* _WHAT IS BEING ASKED_:
What follows is a listing. Return every line of it exactly.
※ ※ ※
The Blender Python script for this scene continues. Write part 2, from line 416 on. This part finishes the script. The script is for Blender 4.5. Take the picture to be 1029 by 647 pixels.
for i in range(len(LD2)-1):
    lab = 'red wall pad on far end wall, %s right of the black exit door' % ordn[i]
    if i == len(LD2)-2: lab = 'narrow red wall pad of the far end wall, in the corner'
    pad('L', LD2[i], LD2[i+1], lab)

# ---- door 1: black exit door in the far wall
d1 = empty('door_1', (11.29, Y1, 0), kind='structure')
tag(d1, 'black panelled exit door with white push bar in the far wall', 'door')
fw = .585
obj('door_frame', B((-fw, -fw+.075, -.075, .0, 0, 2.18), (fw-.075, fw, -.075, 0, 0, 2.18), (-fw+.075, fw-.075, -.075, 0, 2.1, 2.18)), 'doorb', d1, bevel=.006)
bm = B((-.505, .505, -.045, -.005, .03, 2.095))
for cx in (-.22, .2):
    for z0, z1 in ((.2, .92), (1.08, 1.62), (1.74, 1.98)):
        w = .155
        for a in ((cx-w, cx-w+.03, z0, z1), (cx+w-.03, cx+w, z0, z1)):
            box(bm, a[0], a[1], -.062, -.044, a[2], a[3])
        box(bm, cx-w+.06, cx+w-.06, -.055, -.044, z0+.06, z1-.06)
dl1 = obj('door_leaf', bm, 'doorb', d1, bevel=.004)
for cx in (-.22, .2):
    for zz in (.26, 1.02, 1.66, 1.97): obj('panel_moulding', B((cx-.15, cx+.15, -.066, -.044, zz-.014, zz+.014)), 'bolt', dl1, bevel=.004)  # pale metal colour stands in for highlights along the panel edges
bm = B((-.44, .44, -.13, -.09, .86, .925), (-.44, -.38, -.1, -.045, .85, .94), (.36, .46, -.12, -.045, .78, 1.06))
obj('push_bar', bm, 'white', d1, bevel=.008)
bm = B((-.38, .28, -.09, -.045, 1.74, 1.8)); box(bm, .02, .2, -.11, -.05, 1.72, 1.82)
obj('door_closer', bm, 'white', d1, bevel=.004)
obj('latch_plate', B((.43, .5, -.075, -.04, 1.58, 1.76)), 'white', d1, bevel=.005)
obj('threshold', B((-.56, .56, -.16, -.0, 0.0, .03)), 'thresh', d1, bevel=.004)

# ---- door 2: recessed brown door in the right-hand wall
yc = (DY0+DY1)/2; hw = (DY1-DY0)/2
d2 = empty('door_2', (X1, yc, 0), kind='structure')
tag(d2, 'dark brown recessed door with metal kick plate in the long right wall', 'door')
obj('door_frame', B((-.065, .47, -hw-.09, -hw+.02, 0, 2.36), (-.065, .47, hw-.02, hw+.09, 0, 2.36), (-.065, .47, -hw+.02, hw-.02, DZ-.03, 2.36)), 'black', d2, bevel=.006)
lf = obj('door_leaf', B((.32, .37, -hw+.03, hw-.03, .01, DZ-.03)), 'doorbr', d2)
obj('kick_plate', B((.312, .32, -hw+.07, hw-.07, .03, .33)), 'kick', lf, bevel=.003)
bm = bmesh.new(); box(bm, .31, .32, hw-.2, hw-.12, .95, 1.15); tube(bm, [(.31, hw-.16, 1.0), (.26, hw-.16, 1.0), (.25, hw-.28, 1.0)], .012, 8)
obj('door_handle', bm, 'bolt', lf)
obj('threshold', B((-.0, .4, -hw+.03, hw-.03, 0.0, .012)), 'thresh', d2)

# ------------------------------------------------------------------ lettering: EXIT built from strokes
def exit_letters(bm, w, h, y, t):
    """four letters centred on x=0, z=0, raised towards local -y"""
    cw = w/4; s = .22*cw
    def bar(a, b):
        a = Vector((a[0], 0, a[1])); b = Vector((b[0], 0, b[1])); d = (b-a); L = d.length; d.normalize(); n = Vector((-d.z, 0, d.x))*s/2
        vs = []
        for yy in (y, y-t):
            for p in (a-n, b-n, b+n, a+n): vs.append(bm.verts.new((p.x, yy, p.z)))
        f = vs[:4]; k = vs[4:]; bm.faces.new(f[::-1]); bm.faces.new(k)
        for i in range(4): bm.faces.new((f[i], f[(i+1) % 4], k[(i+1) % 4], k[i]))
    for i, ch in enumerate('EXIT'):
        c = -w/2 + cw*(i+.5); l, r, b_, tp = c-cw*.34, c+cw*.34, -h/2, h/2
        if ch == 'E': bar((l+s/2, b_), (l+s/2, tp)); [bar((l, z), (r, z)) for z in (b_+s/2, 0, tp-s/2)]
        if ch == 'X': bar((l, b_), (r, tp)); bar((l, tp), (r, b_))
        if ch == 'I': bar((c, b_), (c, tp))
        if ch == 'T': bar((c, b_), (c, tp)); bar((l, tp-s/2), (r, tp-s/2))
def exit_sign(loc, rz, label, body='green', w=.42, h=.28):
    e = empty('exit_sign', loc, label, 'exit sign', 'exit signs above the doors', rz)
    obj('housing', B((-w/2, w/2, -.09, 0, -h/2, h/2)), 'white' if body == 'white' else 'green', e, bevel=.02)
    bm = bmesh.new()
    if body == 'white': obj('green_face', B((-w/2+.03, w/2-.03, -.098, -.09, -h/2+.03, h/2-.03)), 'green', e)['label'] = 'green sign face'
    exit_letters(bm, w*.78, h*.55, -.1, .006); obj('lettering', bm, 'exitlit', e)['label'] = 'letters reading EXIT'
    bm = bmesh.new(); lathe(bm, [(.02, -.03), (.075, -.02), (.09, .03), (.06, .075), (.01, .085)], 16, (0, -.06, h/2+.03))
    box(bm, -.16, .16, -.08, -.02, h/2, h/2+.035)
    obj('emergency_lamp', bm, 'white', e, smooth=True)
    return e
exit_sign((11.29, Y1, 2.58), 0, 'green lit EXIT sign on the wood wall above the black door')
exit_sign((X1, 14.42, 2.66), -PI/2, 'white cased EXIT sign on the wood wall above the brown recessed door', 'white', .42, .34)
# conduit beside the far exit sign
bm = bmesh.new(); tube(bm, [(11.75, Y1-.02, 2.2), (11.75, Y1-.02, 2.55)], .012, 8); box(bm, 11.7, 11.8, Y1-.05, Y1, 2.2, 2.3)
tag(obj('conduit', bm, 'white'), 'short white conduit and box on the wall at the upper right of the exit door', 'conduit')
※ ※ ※
* _THE RESULT_:
The Blender Python script for this scene continues. Write part 2, from line 416 on. This part finishes the script. The script is for Blender 4.5. Take the picture to be 1029 by 647 pixels.
for i in range(len(LD2)-1):
    lab = 'red wall pad on far end wall, %s right of the black exit door' % ordn[i]
    if i == len(LD2)-2: lab = 'narrow red wall pad of the far end wall, in the corner'
    pad('L', LD2[i], LD2[i+1], lab)

# ---- door 1: black exit door in the far wall
d1 = empty('door_1', (11.29, Y1, 0), kind='structure')
tag(d1, 'black panelled exit door with white push bar in the far wall', 'door')
fw = .585
obj('door_frame', B((-fw, -fw+.075, -.075, .0, 0, 2.18), (fw-.075, fw, -.075, 0, 0, 2.18), (-fw+.075, fw-.075, -.075, 0, 2.1, 2.18)), 'doorb', d1, bevel=.006)
bm = B((-.505, .505, -.045, -.005, .03, 2.095))
for cx in (-.22, .2):
    for z0, z1 in ((.2, .92), (1.08, 1.62), (1.74, 1.98)):
        w = .155
        for a in ((cx-w, cx-w+.03, z0, z1), (cx+w-.03, cx+w, z0, z1)):
            box(bm, a[0], a[1], -.062, -.044, a[2], a[3])
        box(bm, cx-w+.06, cx+w-.06, -.055, -.044, z0+.06, z1-.06)
dl1 = obj('door_leaf', bm, 'doorb', d1, bevel=.004)
for cx in (-.22, .2):
    for zz in (.26, 1.02, 1.66, 1.97): obj('panel_moulding', B((cx-.15, cx+.15, -.066, -.044, zz-.014, zz+.014)), 'bolt', dl1, bevel=.004)  # pale metal colour stands in for highlights along the panel edges
bm = B((-.44, .44, -.13, -.09, .86, .925), (-.44, -.38, -.1, -.045, .85, .94), (.36, .46, -.12, -.045, .78, 1.06))
obj('push_bar', bm, 'white', d1, bevel=.008)
bm = B((-.38, .28, -.09, -.045, 1.74, 1.8)); box(bm, .02, .2, -.11, -.05, 1.72, 1.82)
obj('door_closer', bm, 'white', d1, bevel=.004)
obj('latch_plate', B((.43, .5, -.075, -.04, 1.58, 1.76)), 'white', d1, bevel=.005)
obj('threshold', B((-.56, .56, -.16, -.0, 0.0, .03)), 'thresh', d1, bevel=.004)

# ---- door 2: recessed brown door in the right-hand wall
yc = (DY0+DY1)/2; hw = (DY1-DY0)/2
d2 = empty('door_2', (X1, yc, 0), kind='structure')
tag(d2, 'dark brown recessed door with metal kick plate in the long right wall', 'door')
obj('door_frame', B((-.065, .47, -hw-.09, -hw+.02, 0, 2.36), (-.065, .47, hw-.02, hw+.09, 0, 2.36), (-.065, .47, -hw+.02, hw-.02, DZ-.03, 2.36)), 'black', d2, bevel=.006)
lf = obj('door_leaf', B((.32, .37, -hw+.03, hw-.03, .01, DZ-.03)), 'doorbr', d2)
obj('kick_plate', B((.312, .32, -hw+.07, hw-.07, .03, .33)), 'kick', lf, bevel=.003)
bm = bmesh.new(); box(bm, .31, .32, hw-.2, hw-.12, .95, 1.15); tube(bm, [(.31, hw-.16, 1.0), (.26, hw-.16, 1.0), (.25, hw-.28, 1.0)], .012, 8)
obj('door_handle', bm, 'bolt', lf)
obj('threshold', B((-.0, .4, -hw+.03, hw-.03, 0.0, .012)), 'thresh', d2)

# ------------------------------------------------------------------ lettering: EXIT built from strokes
def exit_letters(bm, w, h, y, t):
    """four letters centred on x=0, z=0, raised towards local -y"""
    cw = w/4; s = .22*cw
    def bar(a, b):
        a = Vector((a[0], 0, a[1])); b = Vector((b[0], 0, b[1])); d = (b-a); L = d.length; d.normalize(); n = Vector((-d.z, 0, d.x))*s/2
        vs = []
        for yy in (y, y-t):
            for p in (a-n, b-n, b+n, a+n): vs.append(bm.verts.new((p.x, yy, p.z)))
        f = vs[:4]; k = vs[4:]; bm.faces.new(f[::-1]); bm.faces.new(k)
        for i in range(4): bm.faces.new((f[i], f[(i+1) % 4], k[(i+1) % 4], k[i]))
    for i, ch in enumerate('EXIT'):
        c = -w/2 + cw*(i+.5); l, r, b_, tp = c-cw*.34, c+cw*.34, -h/2, h/2
        if ch == 'E': bar((l+s/2, b_), (l+s/2, tp)); [bar((l, z), (r, z)) for z in (b_+s/2, 0, tp-s/2)]
        if ch == 'X': bar((l, b_), (r, tp)); bar((l, tp), (r, b_))
        if ch == 'I': bar((c, b_), (c, tp))
        if ch == 'T': bar((c, b_), (c, tp)); bar((l, tp-s/2), (r, tp-s/2))
def exit_sign(loc, rz, label, body='green', w=.42, h=.28):
    e = empty('exit_sign', loc, label, 'exit sign', 'exit signs above the doors', rz)
    obj('housing', B((-w/2, w/2, -.09, 0, -h/2, h/2)), 'white' if body == 'white' else 'green', e, bevel=.02)
    bm = bmesh.new()
    if body == 'white': obj('green_face', B((-w/2+.03, w/2-.03, -.098, -.09, -h/2+.03, h/2-.03)), 'green', e)['label'] = 'green sign face'
    exit_letters(bm, w*.78, h*.55, -.1, .006); obj('lettering', bm, 'exitlit', e)['label'] = 'letters reading EXIT'
    bm = bmesh.new(); lathe(bm, [(.02, -.03), (.075, -.02), (.09, .03), (.06, .075), (.01, .085)], 16, (0, -.06, h/2+.03))
    box(bm, -.16, .16, -.08, -.02, h/2, h/2+.035)
    obj('emergency_lamp', bm, 'white', e, smooth=True)
    return e
exit_sign((11.29, Y1, 2.58), 0, 'green lit EXIT sign on the wood wall above the black door')
exit_sign((X1, 14.42, 2.66), -PI/2, 'white cased EXIT sign on the wood wall above the brown recessed door', 'white', .42, .34)
# conduit beside the far exit sign
bm = bmesh.new(); tube(bm, [(11.75, Y1-.02, 2.2), (11.75, Y1-.02, 2.55)], .012, 8); box(bm, 11.7, 11.8, Y1-.05, Y1, 2.2, 2.3)
tag(obj('conduit', bm, 'white'), 'short white conduit and box on the wall at the upper right of the exit door', 'conduit')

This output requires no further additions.